**MATERIAL:**
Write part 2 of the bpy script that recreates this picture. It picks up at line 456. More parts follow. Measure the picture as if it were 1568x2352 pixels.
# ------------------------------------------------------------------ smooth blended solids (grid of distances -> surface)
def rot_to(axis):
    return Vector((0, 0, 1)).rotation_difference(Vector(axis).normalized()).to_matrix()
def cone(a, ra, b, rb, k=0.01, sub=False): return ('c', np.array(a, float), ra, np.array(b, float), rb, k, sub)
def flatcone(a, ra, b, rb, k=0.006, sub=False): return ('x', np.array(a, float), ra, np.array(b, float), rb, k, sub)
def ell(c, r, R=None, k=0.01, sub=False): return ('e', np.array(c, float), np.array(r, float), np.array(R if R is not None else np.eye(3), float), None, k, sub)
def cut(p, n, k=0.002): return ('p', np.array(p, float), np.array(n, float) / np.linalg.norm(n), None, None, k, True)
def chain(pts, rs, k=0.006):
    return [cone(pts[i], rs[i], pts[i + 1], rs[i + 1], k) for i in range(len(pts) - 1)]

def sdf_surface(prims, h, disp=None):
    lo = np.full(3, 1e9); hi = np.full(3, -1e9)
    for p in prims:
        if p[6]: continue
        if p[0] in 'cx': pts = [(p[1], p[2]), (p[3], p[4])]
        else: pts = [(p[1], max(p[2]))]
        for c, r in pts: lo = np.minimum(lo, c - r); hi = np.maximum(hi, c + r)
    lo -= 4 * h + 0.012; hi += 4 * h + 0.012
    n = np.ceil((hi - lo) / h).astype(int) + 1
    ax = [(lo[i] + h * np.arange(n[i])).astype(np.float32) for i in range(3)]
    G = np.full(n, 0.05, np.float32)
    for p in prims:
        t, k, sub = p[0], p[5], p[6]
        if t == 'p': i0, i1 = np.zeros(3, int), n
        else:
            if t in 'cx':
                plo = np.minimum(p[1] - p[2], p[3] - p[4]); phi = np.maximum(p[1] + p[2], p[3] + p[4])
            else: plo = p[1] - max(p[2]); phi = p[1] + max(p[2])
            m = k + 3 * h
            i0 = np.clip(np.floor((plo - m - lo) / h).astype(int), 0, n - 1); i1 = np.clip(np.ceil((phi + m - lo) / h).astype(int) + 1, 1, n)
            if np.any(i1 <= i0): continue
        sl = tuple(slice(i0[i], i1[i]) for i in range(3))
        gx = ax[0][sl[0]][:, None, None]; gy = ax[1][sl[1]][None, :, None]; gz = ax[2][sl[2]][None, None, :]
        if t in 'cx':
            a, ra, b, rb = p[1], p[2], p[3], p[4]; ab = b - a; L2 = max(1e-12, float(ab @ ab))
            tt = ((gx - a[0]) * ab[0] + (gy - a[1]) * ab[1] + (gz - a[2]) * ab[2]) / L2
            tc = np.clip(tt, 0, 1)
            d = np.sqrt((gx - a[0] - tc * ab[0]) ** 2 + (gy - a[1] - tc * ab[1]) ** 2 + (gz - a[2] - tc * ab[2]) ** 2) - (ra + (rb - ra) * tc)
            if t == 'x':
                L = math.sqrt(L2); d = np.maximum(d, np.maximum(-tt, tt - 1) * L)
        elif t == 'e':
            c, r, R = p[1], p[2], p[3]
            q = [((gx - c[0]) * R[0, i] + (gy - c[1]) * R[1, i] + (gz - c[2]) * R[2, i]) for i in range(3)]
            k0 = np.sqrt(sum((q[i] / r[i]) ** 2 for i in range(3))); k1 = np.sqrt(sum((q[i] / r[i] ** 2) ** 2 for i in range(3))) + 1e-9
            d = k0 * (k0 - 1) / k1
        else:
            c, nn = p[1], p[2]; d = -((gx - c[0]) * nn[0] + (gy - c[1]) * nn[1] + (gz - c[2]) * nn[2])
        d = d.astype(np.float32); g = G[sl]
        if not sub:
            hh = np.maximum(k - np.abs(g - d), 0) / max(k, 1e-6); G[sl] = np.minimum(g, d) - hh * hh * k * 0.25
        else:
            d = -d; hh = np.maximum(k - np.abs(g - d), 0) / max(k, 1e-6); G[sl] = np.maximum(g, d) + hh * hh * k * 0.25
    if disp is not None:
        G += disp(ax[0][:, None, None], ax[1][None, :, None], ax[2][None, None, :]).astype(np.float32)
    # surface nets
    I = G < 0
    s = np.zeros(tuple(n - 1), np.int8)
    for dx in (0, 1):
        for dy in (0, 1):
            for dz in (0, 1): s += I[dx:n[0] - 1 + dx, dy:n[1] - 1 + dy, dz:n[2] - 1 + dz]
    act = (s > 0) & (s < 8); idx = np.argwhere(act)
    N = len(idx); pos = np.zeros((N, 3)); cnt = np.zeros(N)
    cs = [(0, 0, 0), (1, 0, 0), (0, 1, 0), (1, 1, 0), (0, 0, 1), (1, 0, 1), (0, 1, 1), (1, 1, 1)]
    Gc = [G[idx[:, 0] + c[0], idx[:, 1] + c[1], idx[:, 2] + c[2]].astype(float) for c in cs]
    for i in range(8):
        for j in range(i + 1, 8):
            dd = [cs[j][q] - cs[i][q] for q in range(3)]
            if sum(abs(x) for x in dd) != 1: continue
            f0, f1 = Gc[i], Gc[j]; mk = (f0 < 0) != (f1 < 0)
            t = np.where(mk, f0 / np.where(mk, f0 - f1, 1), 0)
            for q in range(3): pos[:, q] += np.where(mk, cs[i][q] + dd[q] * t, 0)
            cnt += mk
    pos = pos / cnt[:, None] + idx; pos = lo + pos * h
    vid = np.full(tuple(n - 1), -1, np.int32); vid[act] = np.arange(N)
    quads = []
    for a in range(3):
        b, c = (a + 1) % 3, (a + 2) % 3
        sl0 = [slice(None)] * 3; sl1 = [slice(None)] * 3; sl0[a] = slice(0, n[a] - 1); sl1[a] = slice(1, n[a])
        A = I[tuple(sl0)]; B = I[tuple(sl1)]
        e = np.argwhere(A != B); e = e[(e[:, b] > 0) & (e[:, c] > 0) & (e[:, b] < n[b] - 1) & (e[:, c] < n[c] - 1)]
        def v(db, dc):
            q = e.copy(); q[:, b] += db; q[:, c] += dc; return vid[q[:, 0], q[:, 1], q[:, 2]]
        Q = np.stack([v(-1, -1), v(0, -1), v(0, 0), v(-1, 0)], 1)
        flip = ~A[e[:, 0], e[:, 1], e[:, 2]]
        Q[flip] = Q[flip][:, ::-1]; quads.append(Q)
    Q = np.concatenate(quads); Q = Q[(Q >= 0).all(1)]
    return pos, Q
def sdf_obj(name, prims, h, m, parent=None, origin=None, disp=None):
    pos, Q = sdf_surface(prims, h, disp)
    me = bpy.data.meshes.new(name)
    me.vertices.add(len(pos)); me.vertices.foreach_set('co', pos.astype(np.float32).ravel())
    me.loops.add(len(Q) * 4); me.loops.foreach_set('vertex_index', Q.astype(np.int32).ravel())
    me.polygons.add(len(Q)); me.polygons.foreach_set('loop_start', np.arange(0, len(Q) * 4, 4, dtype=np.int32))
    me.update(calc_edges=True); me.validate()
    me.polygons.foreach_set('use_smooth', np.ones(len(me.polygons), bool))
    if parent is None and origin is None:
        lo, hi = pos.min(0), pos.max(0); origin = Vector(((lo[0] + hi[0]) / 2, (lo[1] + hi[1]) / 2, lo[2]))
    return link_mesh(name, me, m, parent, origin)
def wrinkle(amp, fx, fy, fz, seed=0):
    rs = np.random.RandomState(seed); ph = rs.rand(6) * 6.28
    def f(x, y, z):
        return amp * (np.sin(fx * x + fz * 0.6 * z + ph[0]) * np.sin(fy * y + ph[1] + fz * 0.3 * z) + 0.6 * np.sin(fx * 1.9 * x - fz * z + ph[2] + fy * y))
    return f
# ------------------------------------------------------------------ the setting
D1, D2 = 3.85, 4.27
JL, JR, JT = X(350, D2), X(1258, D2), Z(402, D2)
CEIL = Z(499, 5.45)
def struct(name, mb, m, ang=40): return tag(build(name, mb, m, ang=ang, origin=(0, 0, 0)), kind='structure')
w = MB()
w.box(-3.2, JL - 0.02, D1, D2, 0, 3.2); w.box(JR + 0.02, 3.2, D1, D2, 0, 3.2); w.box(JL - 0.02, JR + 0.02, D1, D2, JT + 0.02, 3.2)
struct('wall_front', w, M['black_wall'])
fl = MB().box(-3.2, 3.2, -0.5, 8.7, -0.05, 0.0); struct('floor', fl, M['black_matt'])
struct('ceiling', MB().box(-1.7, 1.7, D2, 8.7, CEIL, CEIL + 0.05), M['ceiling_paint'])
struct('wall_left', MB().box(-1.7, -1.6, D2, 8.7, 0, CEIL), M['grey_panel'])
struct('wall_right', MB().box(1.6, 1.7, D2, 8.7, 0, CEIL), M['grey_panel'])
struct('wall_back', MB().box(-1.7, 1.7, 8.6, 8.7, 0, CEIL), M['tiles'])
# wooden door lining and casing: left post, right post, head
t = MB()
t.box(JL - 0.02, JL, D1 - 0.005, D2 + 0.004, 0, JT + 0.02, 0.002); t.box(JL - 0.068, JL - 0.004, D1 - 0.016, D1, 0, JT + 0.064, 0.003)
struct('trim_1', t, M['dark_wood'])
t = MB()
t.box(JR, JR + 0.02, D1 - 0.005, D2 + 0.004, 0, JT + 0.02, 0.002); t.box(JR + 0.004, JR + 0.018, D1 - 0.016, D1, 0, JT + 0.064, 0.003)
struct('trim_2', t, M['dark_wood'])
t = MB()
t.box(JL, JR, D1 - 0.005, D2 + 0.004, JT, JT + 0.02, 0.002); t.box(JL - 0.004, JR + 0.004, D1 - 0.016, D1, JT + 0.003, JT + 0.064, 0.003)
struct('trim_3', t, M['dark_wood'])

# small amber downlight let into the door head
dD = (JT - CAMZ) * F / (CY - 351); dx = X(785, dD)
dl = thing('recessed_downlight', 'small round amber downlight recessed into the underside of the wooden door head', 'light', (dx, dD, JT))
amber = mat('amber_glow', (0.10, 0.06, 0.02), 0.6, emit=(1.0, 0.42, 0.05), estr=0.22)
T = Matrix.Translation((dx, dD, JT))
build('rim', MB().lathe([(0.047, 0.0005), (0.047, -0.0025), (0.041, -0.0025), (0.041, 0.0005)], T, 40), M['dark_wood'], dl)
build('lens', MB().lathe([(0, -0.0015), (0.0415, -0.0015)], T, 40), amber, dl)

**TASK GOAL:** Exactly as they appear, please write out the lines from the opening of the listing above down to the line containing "return [cone(pts[i], rs[i], pts[i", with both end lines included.

**ANSWER FOR THE TASK:**
Write part 2 of the bpy script that recreates this picture. It picks up at line 456. More parts follow. Measure the picture as if it were 1568x2352 pixels.
# ------------------------------------------------------------------ smooth blended solids (grid of distances -> surface)
def rot_to(axis):
    return Vector((0, 0, 1)).rotation_difference(Vector(axis).normalized()).to_matrix()
def cone(a, ra, b, rb, k=0.01, sub=False): return ('c', np.array(a, float), ra, np.array(b, float), rb, k, sub)
def flatcone(a, ra, b, rb, k=0.006, sub=False): return ('x', np.array(a, float), ra, np.array(b, float), rb, k, sub)
def ell(c, r, R=None, k=0.01, sub=False): return ('e', np.array(c, float), np.array(r, float), np.array(R if R is not None else np.eye(3), float), None, k, sub)
def cut(p, n, k=0.002): return ('p', np.array(p, float), np.array(n, float) / np.linalg.norm(n), None, None, k, True)
def chain(pts, rs, k=0.006):
    return [cone(pts[i], rs[i], pts[i + 1], rs[i + 1], k) for i in range(len(pts) - 1)]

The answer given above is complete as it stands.